National Space Council acts to streamline regulatory hurdles
STORY WRITTEN FOR CBS NEWS & USED WITH PERMISSION The newly re-activated National Space Council is acting quickly to streamline convoluted regulatory requirements that frequently slow development of new commercial space initiatives, a shift in focus in keeping with the Trump Administration's directive to encourage more private sector development on the high frontier.
From article, (Chaired by Vice President Mike Pence, the space council met at the Kennedy Space Center Wednesday to review recommendations that will be sent to the president for approval, re-iterating the administration’s push to end government funding of the International Space Station in 2025 in favor of one or more commercially-developed follow-on outposts.
“President Trump and our entire administration believe that America’s prosperity, security and even our national character depend on American leadership in space,” Pence said in a cavernous room where space station components were once assembled and tested before launch.
But U.S. companies “are often stifled by a convoluted maze of bureaucratic obstacles and outdated regulatory processes,” he said. “Today’s launch licensing regime is plagued by burdensome government barriers.”
Government launch licenses, for example, “can’t be transferred from one site to another,” Pence said. “So if a company receives its license to launch a rocket from the Kennedy Space Center but then wants to move their mission to California or even just a few miles away from Cape Canaveral, that same company must complete the entire process all over again.”
“The government’s figured out how to honor drivers licenses across state lines, there’s no reason we can’t do the same for rockets.”

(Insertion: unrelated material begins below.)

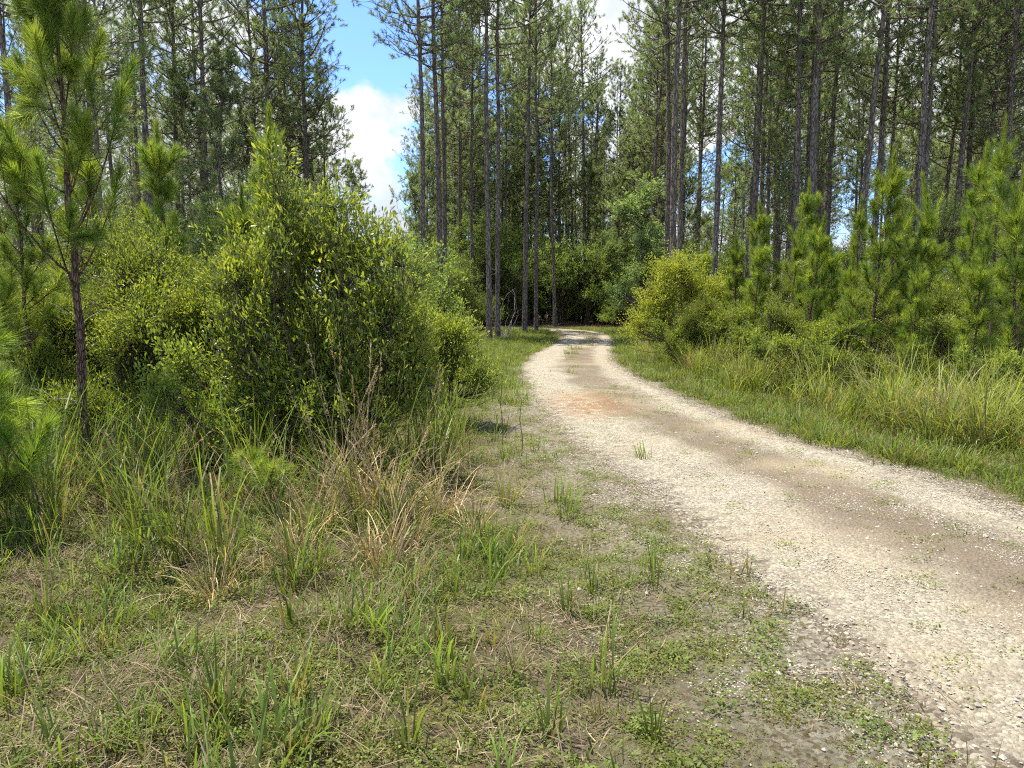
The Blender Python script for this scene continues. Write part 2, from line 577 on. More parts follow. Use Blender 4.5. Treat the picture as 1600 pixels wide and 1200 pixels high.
def build_ground():
    nr, na = 190, 420
    r = 0.3 * (600 / 0.3) ** (np.arange(nr) / (nr - 1))
    a = np.arange(na) * 2 * PI / na
    X = (r[:, None] * np.sin(a)).ravel(); Y = (r[:, None] * np.cos(a)).ravel()
    X = np.append(X, 0); Y = np.append(Y, 0)
    Z = hgt(X, Y)
    i = np.arange(nr - 1)[:, None] * na; j = np.arange(na)[None]; j2 = (j + 1) % na
    p, q, s, u = (i + j).ravel(), (i + j2).ravel(), (i + na + j2).ravel(), (i + na + j).ravel()
    T = np.concatenate([np.stack([p, s, q], 1), np.stack([p, u, s], 1)])
    c = nr * na
    T = np.concatenate([T, np.stack([np.full(na, c), np.arange(na), (np.arange(na) + 1) % na], 1)])
    mb = MB(); mb.add(np.stack([X, Y, Z], 1), T, (1, 1, 1))
    me = mb.mesh('ground', M_GROUND, True)
    sft, w = road_uw(X, Y)
    left = -sft - w; right = sft - w
    gravel = np.where(left > right, np.clip(1.15 - left / 1.5, 0, 1), np.clip(.9 - right / .35, 0, 1)) * (Y < 14) + (Y >= 14) * np.clip(.8 - np.maximum(left, right) / .4, 0, 1)
    forest = np.clip((Y - 22) / 8, 0, 1) * np.clip((np.maximum(left, right) - 1.5) / 2, 0, 1)
    forest = np.maximum(forest, np.clip((-X - .3) / 1.2, 0, 1) * np.clip((Y - 4.2) / 1.0, 0, 1) * np.clip((12 - Y) / 2, 0, 1) * .9)
    green = np.where(left > right, np.clip(left / 1.2, 0, .25), np.clip((right - .1) / .4, 0, .8)) * (1 - forest)
    green = np.where((Y > 12) & (left > .1), np.clip(left, 0, .7) * (1 - forest), green)
    at_ = me.attributes.new('zone', 'FLOAT_COLOR', 'POINT')
    Z4 = np.stack([gravel, green, forest, np.ones_like(X)], 1).astype(np.float32)
    at_.data.foreach_set('color', np.clip(Z4, 0, 1).ravel())
    o = bpy.data.objects.new('ground', me); COL.objects.link(o)
    tag(o, 'sandy soil with weeds and straw on both sides of the gravel road', kind='structure')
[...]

During Wednesday’s pubic session, Jeffrey Rosen, Deputy Secretary of Transportation, outlined a 45-day plan to overhaul, modernize and streamline the space licensing framework to speed up FAA reviews, expand the use of waivers to gain quick “interim relief” and to set up a joint task force to ensure better cross-agency cooperation.

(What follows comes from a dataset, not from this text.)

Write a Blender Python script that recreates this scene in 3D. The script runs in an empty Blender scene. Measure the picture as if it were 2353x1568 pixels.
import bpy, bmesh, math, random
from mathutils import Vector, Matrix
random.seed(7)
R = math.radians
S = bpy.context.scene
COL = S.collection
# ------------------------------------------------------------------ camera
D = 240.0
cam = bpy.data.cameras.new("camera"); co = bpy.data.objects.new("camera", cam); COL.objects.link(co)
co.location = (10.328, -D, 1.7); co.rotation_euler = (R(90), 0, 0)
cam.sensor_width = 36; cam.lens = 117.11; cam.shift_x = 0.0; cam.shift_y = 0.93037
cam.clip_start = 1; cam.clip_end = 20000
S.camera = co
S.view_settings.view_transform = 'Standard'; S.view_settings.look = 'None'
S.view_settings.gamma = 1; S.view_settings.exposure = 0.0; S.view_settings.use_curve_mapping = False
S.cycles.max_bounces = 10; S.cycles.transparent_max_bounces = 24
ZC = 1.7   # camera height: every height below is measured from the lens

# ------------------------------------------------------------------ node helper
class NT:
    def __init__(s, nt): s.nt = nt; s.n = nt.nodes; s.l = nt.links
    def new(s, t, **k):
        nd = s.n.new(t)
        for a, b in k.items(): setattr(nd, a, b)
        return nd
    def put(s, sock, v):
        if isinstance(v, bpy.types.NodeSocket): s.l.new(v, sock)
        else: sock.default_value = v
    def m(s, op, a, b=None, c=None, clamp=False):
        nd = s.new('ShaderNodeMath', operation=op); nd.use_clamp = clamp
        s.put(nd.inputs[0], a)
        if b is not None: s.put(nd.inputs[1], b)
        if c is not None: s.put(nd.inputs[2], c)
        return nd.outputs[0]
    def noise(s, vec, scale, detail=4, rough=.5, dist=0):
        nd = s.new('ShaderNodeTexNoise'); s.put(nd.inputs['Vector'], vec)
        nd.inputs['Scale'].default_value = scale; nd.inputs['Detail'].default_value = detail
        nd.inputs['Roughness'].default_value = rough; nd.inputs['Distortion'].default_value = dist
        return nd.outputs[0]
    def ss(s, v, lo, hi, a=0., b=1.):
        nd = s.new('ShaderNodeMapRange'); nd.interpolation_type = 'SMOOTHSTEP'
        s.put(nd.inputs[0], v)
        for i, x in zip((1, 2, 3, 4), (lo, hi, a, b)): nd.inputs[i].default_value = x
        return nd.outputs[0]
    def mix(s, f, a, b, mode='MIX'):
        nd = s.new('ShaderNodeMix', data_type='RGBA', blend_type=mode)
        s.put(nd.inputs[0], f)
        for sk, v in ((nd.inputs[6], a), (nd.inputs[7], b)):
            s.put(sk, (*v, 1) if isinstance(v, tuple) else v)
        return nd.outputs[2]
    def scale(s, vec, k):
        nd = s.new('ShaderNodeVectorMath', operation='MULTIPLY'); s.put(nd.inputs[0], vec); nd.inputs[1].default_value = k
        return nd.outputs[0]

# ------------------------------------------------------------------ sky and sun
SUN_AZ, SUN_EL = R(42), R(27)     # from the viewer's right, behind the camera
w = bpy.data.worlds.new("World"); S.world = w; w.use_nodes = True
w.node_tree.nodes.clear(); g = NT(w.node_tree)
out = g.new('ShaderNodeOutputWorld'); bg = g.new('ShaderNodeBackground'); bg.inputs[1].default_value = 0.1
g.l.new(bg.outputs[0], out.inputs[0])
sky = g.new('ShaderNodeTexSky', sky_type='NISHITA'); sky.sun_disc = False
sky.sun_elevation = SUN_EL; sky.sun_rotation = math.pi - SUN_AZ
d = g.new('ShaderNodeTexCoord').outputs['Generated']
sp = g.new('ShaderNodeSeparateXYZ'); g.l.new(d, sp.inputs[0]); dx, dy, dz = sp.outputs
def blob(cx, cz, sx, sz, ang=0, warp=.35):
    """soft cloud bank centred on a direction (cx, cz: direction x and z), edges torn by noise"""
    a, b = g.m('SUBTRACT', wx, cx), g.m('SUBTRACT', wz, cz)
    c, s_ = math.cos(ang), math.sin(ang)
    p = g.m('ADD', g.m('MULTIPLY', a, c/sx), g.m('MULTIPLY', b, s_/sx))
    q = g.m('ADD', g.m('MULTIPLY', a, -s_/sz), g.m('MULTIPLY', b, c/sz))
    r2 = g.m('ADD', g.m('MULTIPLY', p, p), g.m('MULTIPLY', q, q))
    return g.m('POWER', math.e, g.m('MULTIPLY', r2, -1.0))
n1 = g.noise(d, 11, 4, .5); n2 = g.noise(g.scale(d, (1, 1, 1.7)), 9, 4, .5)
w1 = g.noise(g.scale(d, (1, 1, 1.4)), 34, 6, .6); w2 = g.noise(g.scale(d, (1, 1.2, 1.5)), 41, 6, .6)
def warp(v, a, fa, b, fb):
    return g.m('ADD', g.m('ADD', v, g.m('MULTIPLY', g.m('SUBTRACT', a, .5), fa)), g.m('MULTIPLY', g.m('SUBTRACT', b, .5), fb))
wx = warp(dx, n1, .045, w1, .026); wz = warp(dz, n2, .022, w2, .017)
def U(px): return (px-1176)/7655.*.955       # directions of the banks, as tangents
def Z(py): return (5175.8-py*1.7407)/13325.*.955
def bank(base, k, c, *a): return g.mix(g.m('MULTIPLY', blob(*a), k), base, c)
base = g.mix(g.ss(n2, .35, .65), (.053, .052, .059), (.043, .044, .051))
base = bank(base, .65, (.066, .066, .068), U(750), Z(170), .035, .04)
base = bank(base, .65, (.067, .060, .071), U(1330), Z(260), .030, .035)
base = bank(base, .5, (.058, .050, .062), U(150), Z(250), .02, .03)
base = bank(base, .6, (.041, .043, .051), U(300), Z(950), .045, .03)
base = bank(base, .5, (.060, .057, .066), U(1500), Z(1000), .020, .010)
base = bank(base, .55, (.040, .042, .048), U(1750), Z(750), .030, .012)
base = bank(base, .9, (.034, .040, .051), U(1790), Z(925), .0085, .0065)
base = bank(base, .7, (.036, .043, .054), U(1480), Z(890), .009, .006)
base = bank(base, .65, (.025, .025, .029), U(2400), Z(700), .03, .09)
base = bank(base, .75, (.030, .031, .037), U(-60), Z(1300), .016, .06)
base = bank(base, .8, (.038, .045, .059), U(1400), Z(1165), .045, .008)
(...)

The new licensing framework is aimed at enabling a much more rapid “file-and-fly” application-to-approval process.
Secretary of Commerce Wilbur Ross said the space business is a $330 billion industry supporting 211,000 jobs.
“But our share of the 1,700 new companies created worldwide last year was only 45 percent, far lower than our share of launches,” he said. “Private companies funded $3.9 billion of our space effort last year, but they’re competing against 70 foreign governments. So they need all the support we can give them.”

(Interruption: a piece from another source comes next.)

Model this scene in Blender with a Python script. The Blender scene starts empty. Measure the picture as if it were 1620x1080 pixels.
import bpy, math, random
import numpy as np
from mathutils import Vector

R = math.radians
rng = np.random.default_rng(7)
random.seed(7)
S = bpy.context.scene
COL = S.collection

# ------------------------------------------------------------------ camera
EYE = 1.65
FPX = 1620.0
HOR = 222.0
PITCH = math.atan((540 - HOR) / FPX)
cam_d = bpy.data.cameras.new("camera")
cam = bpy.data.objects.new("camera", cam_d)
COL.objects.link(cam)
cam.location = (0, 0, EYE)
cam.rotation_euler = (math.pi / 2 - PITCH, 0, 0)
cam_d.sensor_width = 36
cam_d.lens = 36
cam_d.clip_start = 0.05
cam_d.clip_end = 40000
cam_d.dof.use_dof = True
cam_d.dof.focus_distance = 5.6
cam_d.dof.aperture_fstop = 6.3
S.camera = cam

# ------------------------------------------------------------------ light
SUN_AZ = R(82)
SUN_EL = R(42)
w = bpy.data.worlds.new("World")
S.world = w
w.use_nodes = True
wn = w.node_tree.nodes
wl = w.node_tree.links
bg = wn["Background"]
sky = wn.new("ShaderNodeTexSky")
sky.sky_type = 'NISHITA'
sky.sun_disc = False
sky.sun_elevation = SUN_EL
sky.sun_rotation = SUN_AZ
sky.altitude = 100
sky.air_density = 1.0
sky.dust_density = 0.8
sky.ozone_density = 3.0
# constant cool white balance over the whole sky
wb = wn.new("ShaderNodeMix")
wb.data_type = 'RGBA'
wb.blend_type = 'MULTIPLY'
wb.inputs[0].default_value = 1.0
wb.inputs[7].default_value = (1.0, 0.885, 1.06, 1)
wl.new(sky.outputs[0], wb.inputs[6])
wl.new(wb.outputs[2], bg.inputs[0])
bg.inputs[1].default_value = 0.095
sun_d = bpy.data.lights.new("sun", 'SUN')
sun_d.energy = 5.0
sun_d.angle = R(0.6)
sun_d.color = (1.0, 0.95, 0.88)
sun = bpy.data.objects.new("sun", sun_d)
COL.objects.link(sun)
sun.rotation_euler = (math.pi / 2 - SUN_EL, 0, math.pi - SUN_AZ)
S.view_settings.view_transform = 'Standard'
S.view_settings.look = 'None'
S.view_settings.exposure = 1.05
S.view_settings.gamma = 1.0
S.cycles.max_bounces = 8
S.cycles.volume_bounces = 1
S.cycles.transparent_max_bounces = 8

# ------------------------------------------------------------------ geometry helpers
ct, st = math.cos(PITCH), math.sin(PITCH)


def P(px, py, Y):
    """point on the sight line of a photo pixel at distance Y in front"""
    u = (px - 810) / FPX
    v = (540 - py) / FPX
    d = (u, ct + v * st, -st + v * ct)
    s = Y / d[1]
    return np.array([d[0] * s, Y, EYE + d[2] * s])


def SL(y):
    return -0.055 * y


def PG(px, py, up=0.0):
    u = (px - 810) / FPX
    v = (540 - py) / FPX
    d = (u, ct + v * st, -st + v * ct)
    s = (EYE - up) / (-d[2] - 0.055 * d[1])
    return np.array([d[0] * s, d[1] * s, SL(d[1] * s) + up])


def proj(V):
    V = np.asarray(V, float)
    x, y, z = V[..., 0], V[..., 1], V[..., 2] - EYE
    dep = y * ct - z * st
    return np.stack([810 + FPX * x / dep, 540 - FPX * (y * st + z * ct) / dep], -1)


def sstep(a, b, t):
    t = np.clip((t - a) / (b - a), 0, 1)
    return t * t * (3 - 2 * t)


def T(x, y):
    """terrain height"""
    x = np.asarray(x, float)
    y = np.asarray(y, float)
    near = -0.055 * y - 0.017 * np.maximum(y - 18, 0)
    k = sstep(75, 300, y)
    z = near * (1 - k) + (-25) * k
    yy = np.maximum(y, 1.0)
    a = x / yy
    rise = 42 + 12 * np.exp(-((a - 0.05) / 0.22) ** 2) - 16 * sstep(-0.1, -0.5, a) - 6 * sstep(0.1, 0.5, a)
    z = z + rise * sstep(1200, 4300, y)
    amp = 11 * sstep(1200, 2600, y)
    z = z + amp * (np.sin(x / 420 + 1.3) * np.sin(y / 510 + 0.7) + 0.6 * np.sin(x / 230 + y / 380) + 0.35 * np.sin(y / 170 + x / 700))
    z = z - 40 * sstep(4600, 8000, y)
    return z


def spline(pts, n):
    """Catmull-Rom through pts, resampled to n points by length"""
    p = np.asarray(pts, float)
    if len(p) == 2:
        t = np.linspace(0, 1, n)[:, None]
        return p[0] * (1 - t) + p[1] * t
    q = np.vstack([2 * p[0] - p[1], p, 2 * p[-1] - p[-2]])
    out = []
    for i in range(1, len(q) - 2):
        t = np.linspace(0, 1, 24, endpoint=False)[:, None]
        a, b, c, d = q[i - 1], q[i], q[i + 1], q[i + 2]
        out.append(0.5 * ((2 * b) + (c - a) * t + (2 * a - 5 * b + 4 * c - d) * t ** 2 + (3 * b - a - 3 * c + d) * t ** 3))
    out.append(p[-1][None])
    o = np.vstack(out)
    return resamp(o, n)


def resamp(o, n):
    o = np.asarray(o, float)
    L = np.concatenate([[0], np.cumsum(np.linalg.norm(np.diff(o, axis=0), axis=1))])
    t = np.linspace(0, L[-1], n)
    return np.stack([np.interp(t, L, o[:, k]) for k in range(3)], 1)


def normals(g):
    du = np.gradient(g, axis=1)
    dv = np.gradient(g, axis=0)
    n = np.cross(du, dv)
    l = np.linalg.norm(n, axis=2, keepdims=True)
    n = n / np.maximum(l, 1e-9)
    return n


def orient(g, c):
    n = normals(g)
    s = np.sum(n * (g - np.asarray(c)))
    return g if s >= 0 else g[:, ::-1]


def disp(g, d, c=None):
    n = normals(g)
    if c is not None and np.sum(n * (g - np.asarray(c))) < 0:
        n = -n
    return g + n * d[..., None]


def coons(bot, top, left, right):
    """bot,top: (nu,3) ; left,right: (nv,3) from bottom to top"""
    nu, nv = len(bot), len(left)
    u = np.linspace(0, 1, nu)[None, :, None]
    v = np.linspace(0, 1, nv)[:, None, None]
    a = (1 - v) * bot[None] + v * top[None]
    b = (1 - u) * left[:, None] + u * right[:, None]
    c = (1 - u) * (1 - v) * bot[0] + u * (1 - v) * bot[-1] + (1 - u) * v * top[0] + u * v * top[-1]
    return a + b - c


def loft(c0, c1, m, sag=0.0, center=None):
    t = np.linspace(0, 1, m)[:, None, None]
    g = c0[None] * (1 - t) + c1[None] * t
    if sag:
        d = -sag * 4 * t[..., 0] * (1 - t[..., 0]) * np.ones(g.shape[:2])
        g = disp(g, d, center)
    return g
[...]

“Satellite companies now face a permitting timeline that can take five years … and provides no certainty or predictability to industry,” he added. “This is unacceptable and must change. Otherwise, companies and customers will go overseas.”
Ross said the Commerce Department is working to create a “new, one-stop shop for space commerce.” Several offices across multiple agencies that deal with different aspects of the space industry will be consolidated in a single Commerce Department office “to coordinate all space-related functions.”
Pence outlined four recommendations based on the council’s work since the first meeting last October that will be sent to the president for approval.
First, the Department of Transportation will be directed to replace restrictive launch and re-entry licensing regimes with a more streamlined system by March 1, 2019. As outlined by Ross, the Commerce Department will move all space commerce responsibilities into a single office monitored directly by the secretary to facilitate mission authorization for commercial space initiatives.
Space-related export control requirements also will be streamlined, with a new framework in place by Jan. 1, 2019. And the National Telecommunications Information Administration will work to develop guidelines for protecting the radio frequency spectrum used by satellite systems to encourage expanded commercial space activities.
“These recommendations, I believe, will transform the licensing regimes that oversee launch, re-entry and new commercial space operations, and they’ll empower American businesses to create the jobs of the future, attract new investment to our shores and unlock new opportunities, new technologies and new sources of American prosperity,” Pence said.)